Now, that’s really valuable, because we all have our preferences, our ways of doing things, and this is a positive thing right? Because, if we do things in the same way, we create shortcuts, and this makes our routine more efficient and we can get things done quicker. So that’s definitely a positive, but there’s also a downside sometimes, which is if we keep doing things the same way, we don’t challenge them, we just keep going doing the same pattern, and that can turn into a negative pattern sometimes, without us even realising it. And if we don’t take that time to step back and challenge it, then in fact, it becomes ingrained, so we sometimes need some help to step back and and realise that that pattern isn’t helping us anymore.
So let me tell you a bit more about this neurometric profiling tool and how this might help you today break out of the Groundhog Day feeling. The way this profile works is it makes the assumption that we all can tap into all parts of our brain. That we have the ability to flex our thinking to think in different ways. There are four key types of thinking preferences, but we generally have one or two preferences usually, which are our most common ways, and they are the patterns, the automatic ways that we think about the world. It’s also the automatic way that we interact with other people – it’s how we communicate.

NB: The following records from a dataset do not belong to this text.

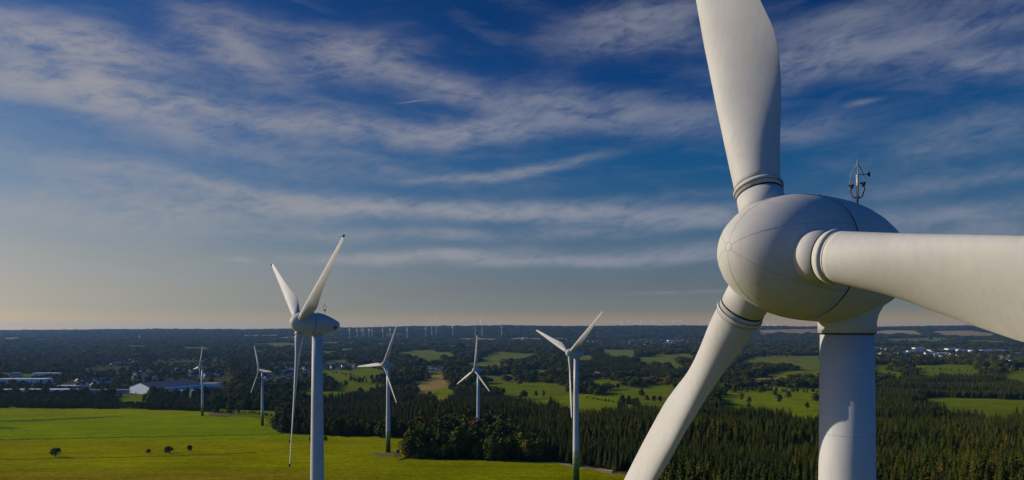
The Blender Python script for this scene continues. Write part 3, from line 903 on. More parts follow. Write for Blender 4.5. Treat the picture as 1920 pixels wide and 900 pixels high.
            for kk in range(3):
                aa = kk * 2.094 + 2.2
                dv = Vector((math.cos(aa), math.sin(aa), 0))
                prof = [(.10, .72), (.26, .95), (.40, 1.25), (.42, 1.55), (.36, 1.9), (.20, 2.22), (.03, 2.42), (0, 2.62)]
                lb.tube([top + dv * r * .85 + Vector((0, 0, z * 1.0 * .92)) for r, z in prof], .018, 6)
            lb.tube([top + Vector((0, 0, 2.38 * .92)), top + Vector((0, 0, 2.72 * .92))], [.03, .012], 6)
            lb.build('lightning_basket', M_STEEL, mast_o, True)
        else:
            cb = MB()
            cb.box(top.x, top.y, top.z + H * 1.0, .5, .4, .25)
            cb.tube([top + Vector((0, 0, H)), top + Vector((-.35, 0, H * 1.5)), top + Vector((-.3, 0, H * 1.9)), top + Vector((0, 0, H * 2.3))], .05, 5)
            cb.tube([top + Vector((0, 0, H)), top + Vector((.35, 0, H * 1.5)), top + Vector((.3, 0, H * 1.9)), top + Vector((0, 0, H * 2.3))], .05, 5)
            cb.build('sensor_head', M_DARK, mast_o)
    if logo:
        # two dark block characters painted round the tail, built as thin raised strips
        lg = MB()
        def strip(s0, s1, a0, a1):
            n = 6; vs = []; fs = []
            for i in range(n + 1):
                for j in range(n + 1):
                    s = s0 + (s1 - s0) * i / n; an = R_(a0 + (a1 - a0) * j / n)
                    r = r_at(s) * fat + .02
                    vs.append(M @ Vector((r * math.cos(an), r * math.sin(an), s)))
            for i in range(n):
                for j in range(n):
                    fs.append((i * (n + 1) + j, (i + 1) * (n + 1) + j, (i + 1) * (n + 1) + j + 1, i * (n + 1) + j + 1))
            lg.add(vs, fs)
        for (s0, s1, a0, a1) in LOGO: strip(s0, s1, a0, a1)
        lg.build('lettering', M_BLACK, nac)
    return root


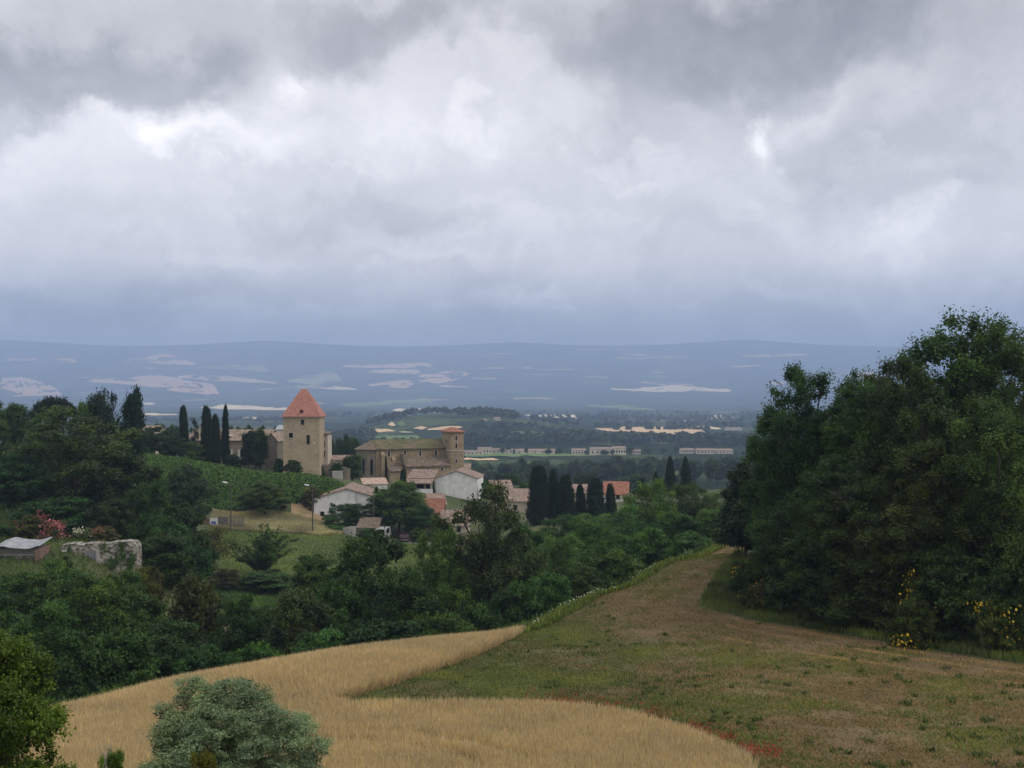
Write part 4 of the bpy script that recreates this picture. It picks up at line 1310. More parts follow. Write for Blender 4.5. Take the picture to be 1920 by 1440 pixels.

Now, that’s great if it works for you, but of course, if we are working with people who are very different to us in the way that they are thinking, in the way that they are communicating, and interacting with us, that can lead to some problems – frustrations – even conflict sometimes, if we have two quite different ways of looking at the world. So, it’s really important that we do understand this, so that we can have better interactions, more productive interactions, that means that we can really deliver our results.
Let me give you an example of this:
There is one particular profile, which is called the Reasoning profile. Now, people who have this preference are very rational, logical, they like to talk about facts and are quite objective. They like to step back and examine the situation.
The opposite profile is a profile called Feelings, and not surprisingly the person who has a preference for this is very focused on ‘How do I feel?’, ‘How do others feel?’, building empathy, and really prioritising the team’s spirit and harmony.
You can see that, with those two examples, that there might be a reason why these two sometimes end up in a conflict in their communication style, because they’re approaching the thinking in very different ways and they’re prioritising different things, when it comes to projects.
So, what is important is that if you have somebody who has a very strong Reasoning preference that they are able to have the flexibility, the agility, within their communication, to think about it from the other person’s perspective, from the Feelings‘ preference perspective, and also think about and plan even, their communication approach, and the words they’re using, the types of questions they’re asking, they know will build a better relationship with the other person.
It’s also the same the other way around. For the Feelings preference, they may need to adapt their own communication style and approach, because their communication style is perhaps not the way that the Reasoning preference prioritises communication.
If I give you a different example, there is a profile which is called Spontaneous, that is really focused on ideas, creativity and they like to think about the future and ‘what if’, to think about the big picture, and come up with something really different.
The opposite profile to that person is Specific. People with this preference love the detail and the organisation, the plan and the process, they want to follow it through all the way to the end. And so you can see with these two profiles, how different they are in the way that they’re thinking about things, how they approach life, and the ways they’re talking about what’s important to them.
The person with the Spontaneous profile will be definitely talking about the ‘why’ questions and the Specific profile will be talking about the ‘how’ – ‘How does this work?’, ‘How is it going to happen?’, so that’s really important to know, because again we find two very different ways of thinking, two very different ways of communicating. But we all have that ability to have the communication agility, to flex how we’re connecting with others, the language we’re using, the types of questions we’re asking, to see it from their perspective, to help them the process move along.
These are two examples, and I do hope that’s helpful for you to understand how we can look at things from others’ perspectives, and break the pattern of Groundhog Day, so that we can be more successful in our interactions in international teams or when working across borders with different languages and cultures.
I hope it gives you that insight that we need to be careful as well sometimes, to realise our own approach in communication, our own thinking preferences, and to be mindful of others. That sometimes we may need to break those automatic patterns that we’re doing without realising.